Hal ini penting agar jangan sampai yang di lapangan, termasuk camat dan lurah yang
terkena masalah,” ujarnya.
Anggota Pansus 5 Nunung Nurasiah
menambahkan, Raperda ini begitu penting untuk menyehatkan ekonomi sekaligus
menjadi daya dukung pengembangan usaha di berbagai tingkatan.

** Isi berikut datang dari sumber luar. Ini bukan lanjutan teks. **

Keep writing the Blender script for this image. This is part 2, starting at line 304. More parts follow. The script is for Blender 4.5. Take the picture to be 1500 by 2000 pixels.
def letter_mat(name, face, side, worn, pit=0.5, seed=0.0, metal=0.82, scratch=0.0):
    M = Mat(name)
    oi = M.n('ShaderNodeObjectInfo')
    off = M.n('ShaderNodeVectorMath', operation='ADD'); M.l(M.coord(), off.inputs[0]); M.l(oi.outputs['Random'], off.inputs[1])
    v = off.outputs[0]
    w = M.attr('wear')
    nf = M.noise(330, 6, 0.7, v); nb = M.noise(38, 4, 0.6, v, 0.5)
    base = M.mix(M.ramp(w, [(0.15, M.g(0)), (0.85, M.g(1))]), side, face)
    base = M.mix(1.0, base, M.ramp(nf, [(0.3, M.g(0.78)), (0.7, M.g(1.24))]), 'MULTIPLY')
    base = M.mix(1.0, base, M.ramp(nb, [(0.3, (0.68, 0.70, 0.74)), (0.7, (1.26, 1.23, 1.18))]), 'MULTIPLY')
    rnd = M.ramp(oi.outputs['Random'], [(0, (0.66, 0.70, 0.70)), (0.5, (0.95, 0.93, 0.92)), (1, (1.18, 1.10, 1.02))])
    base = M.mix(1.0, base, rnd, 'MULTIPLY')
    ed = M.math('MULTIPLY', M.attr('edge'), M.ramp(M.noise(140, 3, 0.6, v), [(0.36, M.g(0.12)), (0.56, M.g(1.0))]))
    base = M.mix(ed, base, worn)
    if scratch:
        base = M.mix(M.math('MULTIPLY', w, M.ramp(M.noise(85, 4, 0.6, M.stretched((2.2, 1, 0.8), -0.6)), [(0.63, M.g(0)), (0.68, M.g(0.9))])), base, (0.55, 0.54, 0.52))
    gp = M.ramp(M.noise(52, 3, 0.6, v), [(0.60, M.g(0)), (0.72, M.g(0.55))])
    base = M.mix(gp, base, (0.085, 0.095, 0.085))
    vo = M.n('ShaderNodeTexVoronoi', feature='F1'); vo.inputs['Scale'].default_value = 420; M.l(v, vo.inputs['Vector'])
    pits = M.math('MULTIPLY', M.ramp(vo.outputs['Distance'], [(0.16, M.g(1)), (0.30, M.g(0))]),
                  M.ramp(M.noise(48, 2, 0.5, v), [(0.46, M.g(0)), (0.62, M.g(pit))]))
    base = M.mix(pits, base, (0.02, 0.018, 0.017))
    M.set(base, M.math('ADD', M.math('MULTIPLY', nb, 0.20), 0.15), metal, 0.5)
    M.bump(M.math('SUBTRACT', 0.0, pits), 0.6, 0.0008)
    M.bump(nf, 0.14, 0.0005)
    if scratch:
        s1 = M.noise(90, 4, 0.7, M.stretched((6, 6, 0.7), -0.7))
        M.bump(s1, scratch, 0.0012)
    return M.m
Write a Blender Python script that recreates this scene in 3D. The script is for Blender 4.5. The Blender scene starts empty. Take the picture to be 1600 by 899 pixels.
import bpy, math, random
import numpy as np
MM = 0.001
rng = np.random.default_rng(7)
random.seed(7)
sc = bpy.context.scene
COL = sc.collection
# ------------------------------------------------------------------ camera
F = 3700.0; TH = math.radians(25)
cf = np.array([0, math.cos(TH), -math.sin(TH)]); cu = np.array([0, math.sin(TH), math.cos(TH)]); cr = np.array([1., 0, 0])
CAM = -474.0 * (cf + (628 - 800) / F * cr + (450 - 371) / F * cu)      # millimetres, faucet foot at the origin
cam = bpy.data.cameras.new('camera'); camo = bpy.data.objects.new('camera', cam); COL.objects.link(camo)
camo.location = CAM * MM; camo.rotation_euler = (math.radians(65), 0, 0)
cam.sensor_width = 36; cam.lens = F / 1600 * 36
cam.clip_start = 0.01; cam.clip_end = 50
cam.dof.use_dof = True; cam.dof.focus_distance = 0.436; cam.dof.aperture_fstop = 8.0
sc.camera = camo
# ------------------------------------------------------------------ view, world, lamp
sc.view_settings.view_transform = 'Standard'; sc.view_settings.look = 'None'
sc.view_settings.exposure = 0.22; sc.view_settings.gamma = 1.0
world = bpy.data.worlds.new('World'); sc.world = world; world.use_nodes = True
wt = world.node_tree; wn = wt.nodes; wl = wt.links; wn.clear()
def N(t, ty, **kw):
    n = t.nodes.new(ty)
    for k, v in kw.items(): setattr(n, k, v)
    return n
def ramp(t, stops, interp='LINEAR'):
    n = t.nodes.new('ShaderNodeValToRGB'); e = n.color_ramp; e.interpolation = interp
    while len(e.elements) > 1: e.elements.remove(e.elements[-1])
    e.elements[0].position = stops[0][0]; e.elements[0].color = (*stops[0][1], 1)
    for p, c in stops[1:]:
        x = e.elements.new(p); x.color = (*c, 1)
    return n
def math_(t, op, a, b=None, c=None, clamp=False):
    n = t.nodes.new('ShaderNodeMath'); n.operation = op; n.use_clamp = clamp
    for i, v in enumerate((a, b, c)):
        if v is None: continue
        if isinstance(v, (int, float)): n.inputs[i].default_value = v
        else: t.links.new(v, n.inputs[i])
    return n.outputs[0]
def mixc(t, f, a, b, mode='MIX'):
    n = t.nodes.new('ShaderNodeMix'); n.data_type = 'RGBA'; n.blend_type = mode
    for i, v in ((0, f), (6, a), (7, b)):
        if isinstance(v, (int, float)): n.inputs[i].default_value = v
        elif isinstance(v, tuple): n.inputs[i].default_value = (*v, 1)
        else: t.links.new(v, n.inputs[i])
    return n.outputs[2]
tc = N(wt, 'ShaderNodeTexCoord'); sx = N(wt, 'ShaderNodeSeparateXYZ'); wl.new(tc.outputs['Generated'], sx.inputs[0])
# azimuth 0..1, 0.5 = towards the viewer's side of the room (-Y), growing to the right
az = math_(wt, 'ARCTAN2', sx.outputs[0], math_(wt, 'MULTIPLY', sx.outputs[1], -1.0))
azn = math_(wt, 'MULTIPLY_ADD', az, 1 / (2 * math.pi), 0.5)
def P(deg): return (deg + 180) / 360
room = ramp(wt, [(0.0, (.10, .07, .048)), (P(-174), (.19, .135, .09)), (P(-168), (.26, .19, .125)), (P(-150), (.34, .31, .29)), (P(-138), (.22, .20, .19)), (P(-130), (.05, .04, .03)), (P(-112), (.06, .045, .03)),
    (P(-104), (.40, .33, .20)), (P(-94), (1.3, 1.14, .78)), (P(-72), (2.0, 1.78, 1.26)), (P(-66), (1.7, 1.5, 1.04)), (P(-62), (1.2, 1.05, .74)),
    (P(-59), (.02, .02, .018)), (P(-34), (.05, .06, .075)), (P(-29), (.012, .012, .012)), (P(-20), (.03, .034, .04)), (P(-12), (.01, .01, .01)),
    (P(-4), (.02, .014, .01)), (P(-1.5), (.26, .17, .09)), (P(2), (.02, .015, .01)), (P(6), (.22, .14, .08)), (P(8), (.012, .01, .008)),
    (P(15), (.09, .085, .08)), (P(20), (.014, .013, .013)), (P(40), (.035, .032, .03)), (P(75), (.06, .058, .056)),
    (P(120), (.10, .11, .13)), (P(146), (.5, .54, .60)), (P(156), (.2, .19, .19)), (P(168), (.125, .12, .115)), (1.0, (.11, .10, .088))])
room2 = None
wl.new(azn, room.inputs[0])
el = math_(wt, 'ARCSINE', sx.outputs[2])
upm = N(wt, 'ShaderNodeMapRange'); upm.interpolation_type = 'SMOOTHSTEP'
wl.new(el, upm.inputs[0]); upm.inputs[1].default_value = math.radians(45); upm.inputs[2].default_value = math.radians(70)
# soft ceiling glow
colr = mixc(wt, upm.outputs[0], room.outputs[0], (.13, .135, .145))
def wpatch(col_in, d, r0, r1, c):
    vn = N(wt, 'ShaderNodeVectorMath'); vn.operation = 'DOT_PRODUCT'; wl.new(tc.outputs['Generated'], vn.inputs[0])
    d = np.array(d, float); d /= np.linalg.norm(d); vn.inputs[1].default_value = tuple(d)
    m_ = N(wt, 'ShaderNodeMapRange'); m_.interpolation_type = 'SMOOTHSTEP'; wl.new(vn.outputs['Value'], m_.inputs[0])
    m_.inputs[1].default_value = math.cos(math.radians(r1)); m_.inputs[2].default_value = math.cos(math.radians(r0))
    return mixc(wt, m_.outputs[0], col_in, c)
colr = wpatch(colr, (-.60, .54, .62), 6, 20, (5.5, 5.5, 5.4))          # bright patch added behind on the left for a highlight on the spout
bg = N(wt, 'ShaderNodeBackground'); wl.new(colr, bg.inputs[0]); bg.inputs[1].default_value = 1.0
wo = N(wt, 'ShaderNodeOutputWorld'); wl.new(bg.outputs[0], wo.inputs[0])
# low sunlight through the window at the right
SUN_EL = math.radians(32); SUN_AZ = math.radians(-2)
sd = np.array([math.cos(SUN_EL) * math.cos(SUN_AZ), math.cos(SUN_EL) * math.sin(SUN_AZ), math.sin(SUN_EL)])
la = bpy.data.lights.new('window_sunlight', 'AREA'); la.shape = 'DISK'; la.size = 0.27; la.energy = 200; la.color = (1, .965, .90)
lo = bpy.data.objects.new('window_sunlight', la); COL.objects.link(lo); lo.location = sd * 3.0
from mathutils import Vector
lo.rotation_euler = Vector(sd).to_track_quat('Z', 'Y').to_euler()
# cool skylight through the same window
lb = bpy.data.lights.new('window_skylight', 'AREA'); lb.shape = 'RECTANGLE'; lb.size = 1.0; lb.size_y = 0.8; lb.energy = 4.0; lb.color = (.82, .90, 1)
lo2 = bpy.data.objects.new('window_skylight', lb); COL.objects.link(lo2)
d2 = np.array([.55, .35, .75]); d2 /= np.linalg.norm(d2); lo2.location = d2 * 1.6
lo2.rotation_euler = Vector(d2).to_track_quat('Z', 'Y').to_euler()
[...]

“Tentu kita berharap Raperda ini bisa
melindungi warga yang menjalankan usaha mikro, UMKM, warung serta pasar
tradisional, dan juga memicu kemajuan ekonomi bagi pengusaha ritel, toko
swalayan, pusat perbelanjaan, supermarket. Saya berharap Raperda ini bakal
menjadi pedoman yang mampu mendongkrak perekonomian Kota Bandung secara makro,”
tuturnya.
Nunung juga menekankan pentingnya
memuat aturan terkait penyerapan tenaga kerja dari sekitar lokasi usaha toko
swayalan, pusat perbelanjaan, dan supermarket. Usulan ini akan turut mengurangi
jumlah angka pengangguran.
“Tentu serapan tenaga kerja ini disesuaikan
dengan kompetensi calon penerima kerja di sekitar usaha tersebut. Jangan lupa
juga soal akses pekerjaan bagi warga difabel karena mereka juga warga Kota
Bandung dan memiliki hak yang sama untuk mendapatkan akses pendidikan,
kesehatan, atau ketenagakerjaan,” tutur Nunung. (Editor/red).